» **INSTRUCTIONS FOR THE TASK**
Search the data for the word "that" and copy every line where it occurs.

» **SUPPLIED INFORMATION**
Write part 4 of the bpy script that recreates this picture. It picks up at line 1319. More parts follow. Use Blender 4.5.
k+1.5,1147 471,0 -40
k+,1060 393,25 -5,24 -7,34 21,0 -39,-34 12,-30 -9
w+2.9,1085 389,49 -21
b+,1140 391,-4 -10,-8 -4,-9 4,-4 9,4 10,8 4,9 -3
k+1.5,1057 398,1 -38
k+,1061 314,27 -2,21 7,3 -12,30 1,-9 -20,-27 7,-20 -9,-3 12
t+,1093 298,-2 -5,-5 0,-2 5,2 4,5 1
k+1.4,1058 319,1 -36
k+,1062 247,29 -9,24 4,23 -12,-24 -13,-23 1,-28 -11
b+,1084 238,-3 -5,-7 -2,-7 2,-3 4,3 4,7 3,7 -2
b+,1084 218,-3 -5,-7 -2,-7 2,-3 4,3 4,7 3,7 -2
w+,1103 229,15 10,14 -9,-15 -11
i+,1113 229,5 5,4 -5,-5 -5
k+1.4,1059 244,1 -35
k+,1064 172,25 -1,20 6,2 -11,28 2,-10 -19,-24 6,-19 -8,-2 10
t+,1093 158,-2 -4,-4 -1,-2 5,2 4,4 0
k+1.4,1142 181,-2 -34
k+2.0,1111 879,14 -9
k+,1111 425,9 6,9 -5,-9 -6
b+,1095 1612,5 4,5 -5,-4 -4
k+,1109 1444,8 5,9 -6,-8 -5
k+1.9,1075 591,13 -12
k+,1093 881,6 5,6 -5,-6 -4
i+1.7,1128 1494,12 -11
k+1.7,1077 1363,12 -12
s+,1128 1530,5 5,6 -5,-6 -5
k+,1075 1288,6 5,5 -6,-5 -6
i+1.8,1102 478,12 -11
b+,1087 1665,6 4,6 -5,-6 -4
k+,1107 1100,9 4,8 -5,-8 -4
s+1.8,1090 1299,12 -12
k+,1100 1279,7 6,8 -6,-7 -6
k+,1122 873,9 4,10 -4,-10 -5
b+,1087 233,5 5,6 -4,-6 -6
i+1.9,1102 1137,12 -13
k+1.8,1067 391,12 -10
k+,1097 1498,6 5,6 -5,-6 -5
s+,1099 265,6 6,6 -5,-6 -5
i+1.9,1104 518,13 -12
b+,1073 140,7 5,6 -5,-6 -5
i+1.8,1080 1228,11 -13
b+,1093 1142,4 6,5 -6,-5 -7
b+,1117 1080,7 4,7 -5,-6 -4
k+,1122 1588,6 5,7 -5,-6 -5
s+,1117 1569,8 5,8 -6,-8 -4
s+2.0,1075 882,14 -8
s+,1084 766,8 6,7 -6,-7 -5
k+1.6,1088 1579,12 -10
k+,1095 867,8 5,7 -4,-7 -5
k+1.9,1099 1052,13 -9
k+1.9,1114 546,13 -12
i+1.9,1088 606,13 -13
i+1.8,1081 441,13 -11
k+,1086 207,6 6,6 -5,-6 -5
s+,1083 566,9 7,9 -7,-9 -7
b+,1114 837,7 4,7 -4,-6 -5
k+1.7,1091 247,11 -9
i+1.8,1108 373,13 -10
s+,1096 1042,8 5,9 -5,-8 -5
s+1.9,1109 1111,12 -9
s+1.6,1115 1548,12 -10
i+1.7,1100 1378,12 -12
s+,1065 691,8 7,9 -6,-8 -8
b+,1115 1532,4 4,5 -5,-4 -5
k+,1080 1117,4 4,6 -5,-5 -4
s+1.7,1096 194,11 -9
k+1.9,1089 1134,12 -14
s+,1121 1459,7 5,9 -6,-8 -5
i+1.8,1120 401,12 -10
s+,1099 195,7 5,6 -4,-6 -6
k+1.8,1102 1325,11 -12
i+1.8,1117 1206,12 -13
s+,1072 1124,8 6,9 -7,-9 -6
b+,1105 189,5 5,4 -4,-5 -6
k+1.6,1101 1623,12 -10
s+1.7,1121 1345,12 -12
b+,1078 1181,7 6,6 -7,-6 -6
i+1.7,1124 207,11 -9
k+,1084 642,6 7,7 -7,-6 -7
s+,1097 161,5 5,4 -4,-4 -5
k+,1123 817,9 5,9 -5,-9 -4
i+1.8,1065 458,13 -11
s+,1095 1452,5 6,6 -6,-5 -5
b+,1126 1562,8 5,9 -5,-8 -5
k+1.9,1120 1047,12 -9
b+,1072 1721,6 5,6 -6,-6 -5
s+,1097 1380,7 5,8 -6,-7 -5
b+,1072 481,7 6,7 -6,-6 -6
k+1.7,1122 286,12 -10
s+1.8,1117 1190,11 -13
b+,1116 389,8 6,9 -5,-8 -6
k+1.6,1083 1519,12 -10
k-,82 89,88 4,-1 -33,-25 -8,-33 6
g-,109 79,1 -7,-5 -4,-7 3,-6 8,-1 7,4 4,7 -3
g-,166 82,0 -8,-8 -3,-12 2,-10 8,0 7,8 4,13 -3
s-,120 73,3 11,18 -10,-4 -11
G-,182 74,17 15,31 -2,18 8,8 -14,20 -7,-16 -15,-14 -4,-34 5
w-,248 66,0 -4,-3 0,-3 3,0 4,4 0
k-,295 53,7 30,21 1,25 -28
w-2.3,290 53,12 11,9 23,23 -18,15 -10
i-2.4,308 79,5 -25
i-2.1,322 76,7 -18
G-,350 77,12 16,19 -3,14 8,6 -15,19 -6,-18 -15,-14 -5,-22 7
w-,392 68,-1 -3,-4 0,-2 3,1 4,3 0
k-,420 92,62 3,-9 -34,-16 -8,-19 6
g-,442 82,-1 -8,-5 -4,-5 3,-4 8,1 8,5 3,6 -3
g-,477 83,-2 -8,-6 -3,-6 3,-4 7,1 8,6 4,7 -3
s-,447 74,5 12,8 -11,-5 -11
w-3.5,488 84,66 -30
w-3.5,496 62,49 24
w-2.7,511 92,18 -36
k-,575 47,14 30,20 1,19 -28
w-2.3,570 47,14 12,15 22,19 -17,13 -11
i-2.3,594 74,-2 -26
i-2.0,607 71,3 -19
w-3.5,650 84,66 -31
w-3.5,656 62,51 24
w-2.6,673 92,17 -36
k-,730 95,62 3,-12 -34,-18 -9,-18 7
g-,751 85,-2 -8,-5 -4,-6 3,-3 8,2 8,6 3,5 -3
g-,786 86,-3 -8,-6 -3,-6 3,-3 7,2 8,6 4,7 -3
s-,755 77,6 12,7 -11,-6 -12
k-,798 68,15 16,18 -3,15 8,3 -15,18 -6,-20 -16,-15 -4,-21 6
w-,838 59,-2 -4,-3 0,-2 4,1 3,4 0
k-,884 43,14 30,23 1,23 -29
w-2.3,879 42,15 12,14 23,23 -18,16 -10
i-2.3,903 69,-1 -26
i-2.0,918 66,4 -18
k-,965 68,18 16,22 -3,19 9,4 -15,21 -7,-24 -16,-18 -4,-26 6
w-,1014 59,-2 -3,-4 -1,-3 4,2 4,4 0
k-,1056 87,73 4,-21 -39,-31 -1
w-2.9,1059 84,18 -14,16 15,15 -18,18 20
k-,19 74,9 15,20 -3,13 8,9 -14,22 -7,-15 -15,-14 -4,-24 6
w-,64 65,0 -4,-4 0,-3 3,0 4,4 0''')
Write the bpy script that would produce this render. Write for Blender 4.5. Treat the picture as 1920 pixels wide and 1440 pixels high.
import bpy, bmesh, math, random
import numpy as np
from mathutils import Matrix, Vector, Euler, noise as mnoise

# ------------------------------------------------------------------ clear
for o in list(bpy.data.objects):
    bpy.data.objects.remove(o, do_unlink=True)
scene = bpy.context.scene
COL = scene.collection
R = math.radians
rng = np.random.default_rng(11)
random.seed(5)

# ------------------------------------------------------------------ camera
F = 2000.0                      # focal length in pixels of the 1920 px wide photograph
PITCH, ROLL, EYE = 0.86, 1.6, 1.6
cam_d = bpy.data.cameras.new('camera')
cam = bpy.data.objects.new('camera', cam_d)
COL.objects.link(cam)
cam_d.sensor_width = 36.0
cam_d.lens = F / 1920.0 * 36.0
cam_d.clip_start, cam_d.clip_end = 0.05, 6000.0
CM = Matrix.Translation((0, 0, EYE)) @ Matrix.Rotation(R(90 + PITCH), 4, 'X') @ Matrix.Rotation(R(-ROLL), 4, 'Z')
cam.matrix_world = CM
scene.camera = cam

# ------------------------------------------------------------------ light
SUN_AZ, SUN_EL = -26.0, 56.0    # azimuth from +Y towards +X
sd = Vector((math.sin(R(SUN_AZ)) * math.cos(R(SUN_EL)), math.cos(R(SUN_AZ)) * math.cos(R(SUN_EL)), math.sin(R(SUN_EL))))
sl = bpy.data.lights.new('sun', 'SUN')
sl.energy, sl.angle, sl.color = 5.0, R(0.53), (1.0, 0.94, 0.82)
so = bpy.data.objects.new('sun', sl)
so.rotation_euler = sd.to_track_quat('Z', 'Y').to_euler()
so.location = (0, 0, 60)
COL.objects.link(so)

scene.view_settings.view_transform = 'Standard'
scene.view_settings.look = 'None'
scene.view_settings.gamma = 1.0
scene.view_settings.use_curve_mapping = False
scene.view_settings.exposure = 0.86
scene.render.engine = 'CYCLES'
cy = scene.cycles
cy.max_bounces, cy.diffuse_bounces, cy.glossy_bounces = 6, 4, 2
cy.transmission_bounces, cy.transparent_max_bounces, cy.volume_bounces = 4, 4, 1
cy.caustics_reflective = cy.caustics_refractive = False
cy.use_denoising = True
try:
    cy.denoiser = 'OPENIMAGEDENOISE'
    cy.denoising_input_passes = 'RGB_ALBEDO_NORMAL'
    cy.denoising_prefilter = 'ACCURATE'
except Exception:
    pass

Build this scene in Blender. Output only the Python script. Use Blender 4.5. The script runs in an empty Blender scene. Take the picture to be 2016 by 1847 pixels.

» **FINAL RESULT**
Write part 4 of the bpy script that recreates this picture. It picks up at line 1319. More parts follow. Use Blender 4.5.
Write the bpy script that would produce this render. Write for Blender 4.5. Treat the picture as 1920 pixels wide and 1440 pixels high.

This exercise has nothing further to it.